Ariella Pahlke's smoke signals | The Coast Halifax

Ariella Pahlke's smoke signals

While investigating burnout marks on rural roads, the filmmaker discovered a deep connection with personal expression and contemporary art.

Living in rural Halifax, filmmaker Ariella Pahlke is used to sounds of the wild. And not just the chorus of chirping crickets and shushing leaves, but the piercing squeal of the real wild ones---drivers burning rubber.

The activity, also called laying a patch, burning out, squealing tires or simply just givin'er, was foreign to Pahlke. So after more than 15 years living in Terence Bay, she decided to investigate these mysterious marks and their makers.

The finished documentary, Burning Rubber, is being screened as part of the Atlantic Shorts program at the film festival. In just under an hour, the film mirrors Pahlke's own discoveries in her research: first finding the culprits; then talking to artists and musicians incorporating the practice; and finally bringing the two groups together in a spectacle of acrid smoke, noise and beauty.

"[Burning rubber] is definitely part of living in a rural community," says Pahlke. "There is no public transportation, there's really no community cafe, bar or restaurant and there's no youth clubs. There's nowhere to go besides school and church. So people use their cars not to just get around but to socialize."

This project fostered a new relationship with her neighbours, although her relationship with her car hasn't really changed.

"It's not like all of a sudden I'm going out and blowing my tires," she says. "I'm still totally afraid of something going wrong with my car."

For an inside look, Pahlke turned to her long-time mechanic Brad Wadden, owner of Double Z Automotive, in Bedford. A burnout champion, Wadden ended up being a primary figure in the film.

"For me it was just tearing the crap out of the car," says Wadden. "It was something to do, and fun to be able to do it without getting in trouble."

From Bridgewater's South Shore in Motion burnout competition and Friday nights on Burn Road in Prospect, Pahlke visits a quiet French gallery and speaks to artists working with burnouts as both medium and subject.

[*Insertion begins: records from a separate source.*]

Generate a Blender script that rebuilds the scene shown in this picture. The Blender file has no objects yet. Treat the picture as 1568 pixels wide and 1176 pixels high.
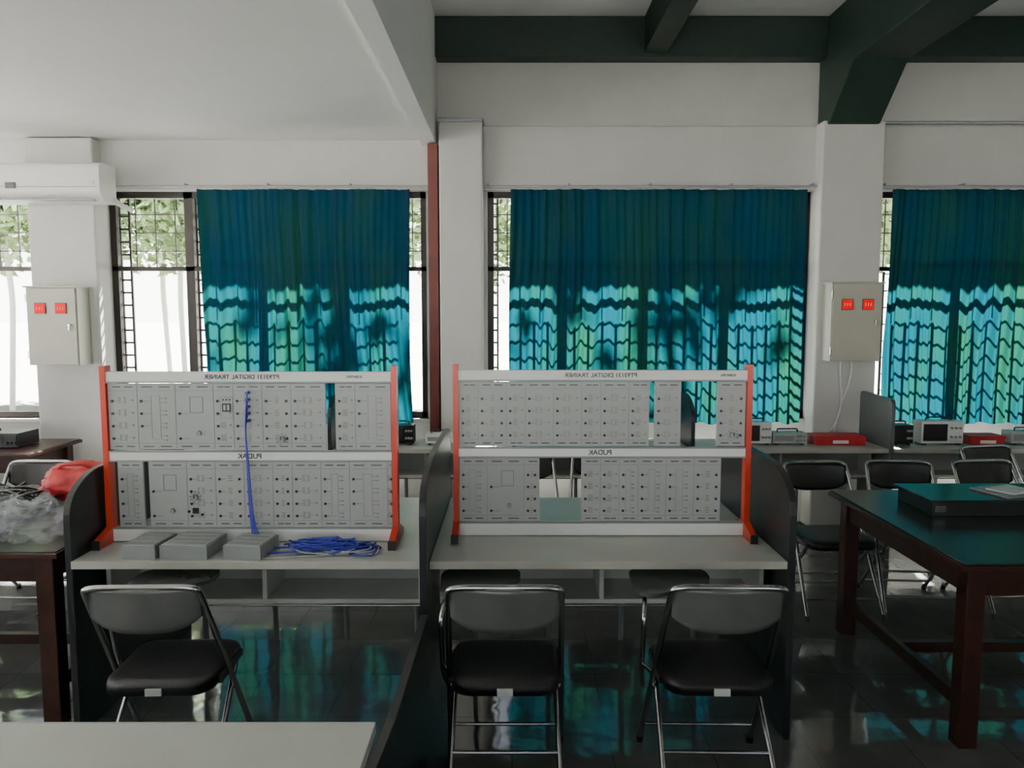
import bpy, bmesh, math, random
from mathutils import Vector, Matrix, noise
R = random.Random(7)
scene = bpy.context.scene

# ------------------------------------------------------------------ materials
def mat(name, col, rough=0.5, metal=0.0, var=0.06, nscale=8.0, bump=0.0, bscale=60.0, spec=0.5, emit=None, estr=0.0, coat=0.0, alpha=1.0, trans=0.0):
    m = bpy.data.materials.new(name); m.use_nodes = True
    nt = m.node_tree; b = nt.nodes['Principled BSDF']
    tc = nt.nodes.new('ShaderNodeTexCoord')
    n = nt.nodes.new('ShaderNodeTexNoise'); n.inputs['Scale'].default_value = nscale; n.inputs['Detail'].default_value = 4
    nt.links.new(tc.outputs['Object'], n.inputs['Vector'])
    r = nt.nodes.new('ShaderNodeValToRGB')
    c0 = [max(0, c*(1-var)) for c in col]; c1 = [min(1, c*(1+var)) for c in col]
    r.color_ramp.elements[0].color = (*c0, 1); r.color_ramp.elements[0].position = .3
    r.color_ramp.elements[1].color = (*c1, 1); r.color_ramp.elements[1].position = .7
    nt.links.new(n.outputs['Fac'], r.inputs['Fac']); nt.links.new(r.outputs['Color'], b.inputs['Base Color'])
    b.inputs['Roughness'].default_value = rough; b.inputs['Metallic'].default_value = metal
    b.inputs['Specular IOR Level'].default_value = spec
    b.inputs['Coat Weight'].default_value = coat
    b.inputs['Alpha'].default_value = alpha
    b.inputs['Transmission Weight'].default_value = trans
    if emit:
        b.inputs['Emission Color'].default_value = (*emit, 1); b.inputs['Emission Strength'].default_value = estr
    if bump > 0:
        n2 = nt.nodes.new('ShaderNodeTexNoise'); n2.inputs['Scale'].default_value = bscale
        nt.links.new(tc.outputs['Object'], n2.inputs['Vector'])
        bp = nt.nodes.new('ShaderNodeBump'); bp.inputs['Strength'].default_value = bump; bp.inputs['Distance'].default_value = .01
        nt.links.new(n2.outputs['Fac'], bp.inputs['Height']); nt.links.new(bp.outputs['Normal'], b.inputs['Normal'])
    return m

M = {}
M['wall'] = mat('wall_paint', (.56, .56, .53), .7, var=.07, nscale=1.5, bump=.12, bscale=25)
M['ceil'] = mat('ceiling_paint', (.91, .91, .88), .75, var=.02, nscale=1)
M['beam'] = mat('beam_green_paint', (.003, .011, .007), .6, var=.2, bump=.1, spec=.2)
M['brown'] = mat('brown_post_paint', (.065, .012, .008), .5, var=.2, spec=.3)
M['frame'] = mat('window_frame_dark', (.012, .009, .007), .45, spec=.3)
M['bar'] = mat('grille_iron', (.03, .025, .02), .5)
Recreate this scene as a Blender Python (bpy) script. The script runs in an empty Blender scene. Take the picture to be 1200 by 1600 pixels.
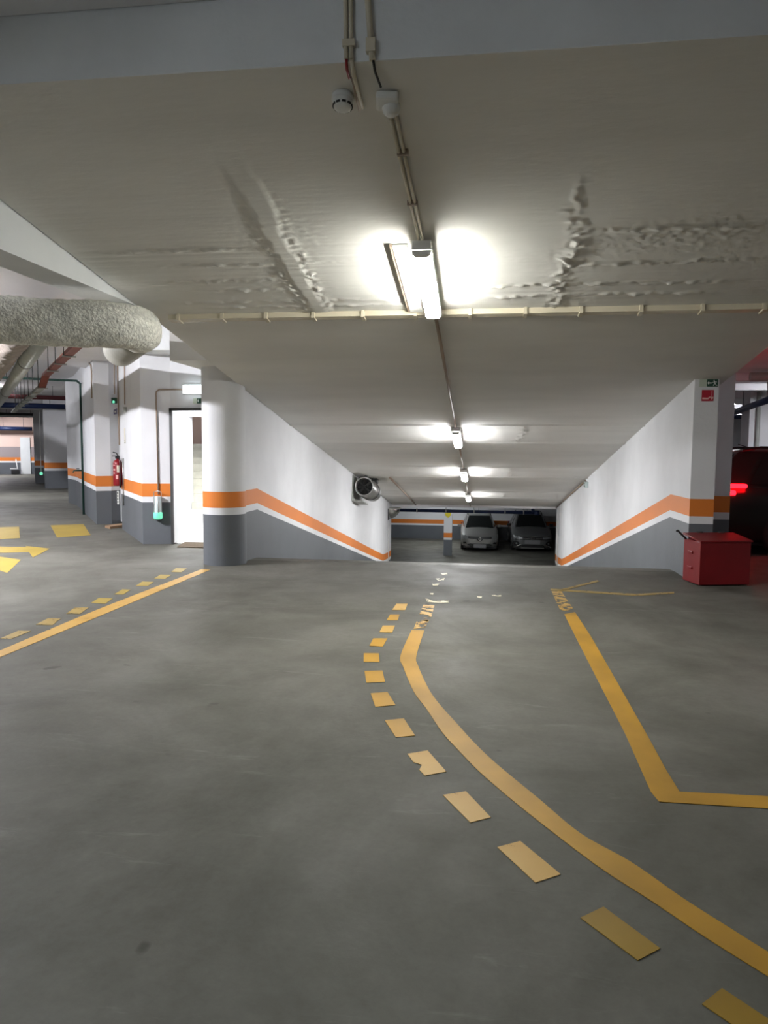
import bpy, bmesh, math, random
from mathutils import Vector, Matrix, noise
import numpy as np
random.seed(7)
PI = math.pi
col = bpy.context.scene.collection
scene = bpy.context.scene

# ------------------------------------------------------------------ camera, world, exposure
FPX, EYE = 1150.0, 1.5
YAW, PITCH, ROLL = math.radians(7.75), math.radians(4.8), math.radians(0.4)
fw = np.array([-math.sin(YAW)*math.cos(PITCH), math.cos(YAW)*math.cos(PITCH), -math.sin(PITCH)])
_r0 = np.array([math.cos(YAW), math.sin(YAW), 0.0]); _u0 = np.cross(_r0, fw)
RV = math.cos(ROLL)*_r0 + math.sin(ROLL)*_u0
UV = -math.sin(ROLL)*_r0 + math.cos(ROLL)*_u0
CAM = np.array([0, 0, EYE])
cd = bpy.data.cameras.new('camera'); cam = bpy.data.objects.new('camera', cd); col.objects.link(cam)
cd.sensor_fit = 'VERTICAL'; cd.sensor_height = 36.0; cd.lens = FPX*36.0/1600.0
cd.clip_start = 0.05; cd.clip_end = 200
M3 = Matrix(((RV[0], UV[0], -fw[0]), (RV[1], UV[1], -fw[1]), (RV[2], UV[2], -fw[2])))
cam.matrix_world = Matrix.Translation(Vector(CAM)) @ M3.to_4x4()
scene.camera = cam
w = bpy.data.worlds.new('world'); scene.world = w; w.use_nodes = True
w.node_tree.nodes['Background'].inputs[0].default_value = (0.55, 0.6, 0.7, 1)
w.node_tree.nodes['Background'].inputs[1].default_value = 0.03
vs = scene.view_settings
vs.view_transform = 'Standard'; vs.look = 'None'; vs.gamma = 1.0; vs.exposure = 2.2
try: vs.use_curve_mapping = False
except Exception: pass
LAMP = 38.0            # radiance of a lit tube diffuser on the ramp
LAMP_COR = 115.0        # corridor fittings
LAMP_BACK = 22.0       # fittings over the aisle behind the camera
LAMP_SIDE = 32.0
LAMP_STAIR = 50.0
LAMP_NEAR = 270.0
LAMP_LOW_FILL = 24.0  # added fill lamps hidden on the lower level
LAMP_RAMP = 47.0

# measuring helpers: a photo sighting turned into a point on a real plane
def ray(x, y): return fw + RV*(x-600)/FPX - UV*(y-800)/FPX
def on_z(x, y, z=0.0): d = ray(x, y); return Vector(CAM + d*(z-EYE)/d[2])
def on_y(x, y, Y): d = ray(x, y); return Vector(CAM + d*Y/d[1])
def on_x(x, y, X): d = ray(x, y); return Vector(CAM + d*X/d[0])
SL = 0.1675; Z0 = 3.862
def slab_z(Y): return Z0 - SL*Y
def on_slab(x, y, off=0.0):
    d = ray(x, y); n = np.array([0, SL, 1.0]); p = np.array([0, 0, Z0-off])
    return Vector(CAM + d*((p-CAM)@n)/(d@n))

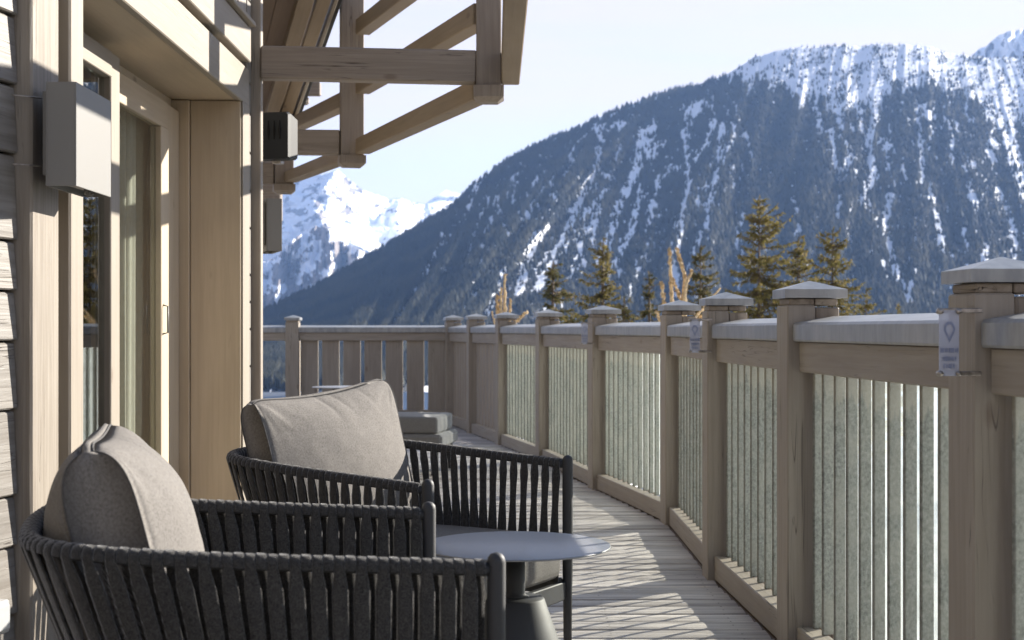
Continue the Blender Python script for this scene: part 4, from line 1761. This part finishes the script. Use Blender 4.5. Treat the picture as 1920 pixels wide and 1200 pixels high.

By marrying the highbrow with what one subject in the film proudly calls "the redneck Olympics," Pahlke avoids a heavy-handed paternalistic approach to her subject. She even incorporates herself as the naive and goofy participant, humbled when she tries to burn rubber in one scene.

Metcalfe also MCed the film's burnout performance at Exhibition Park. Tires burst into flames and the pavement melted while artists and drivers bonded by the thrill of the spectacle.

Like that event, Burning Rubber channels the humanity in an oversimplified and derided practice. Pahlke exposes its foundations of community and tradition, showing how the noise, power and raw energy can connect people no matter where you stand on the legal, environmental or gender issues surrounding burnouts.

"I'm not making a film that's purely celebrating this activity. There's a critical analysis---hopefully---there. The focus is about mark-making and expression---how do we give meaning to something...I can relate to that desire."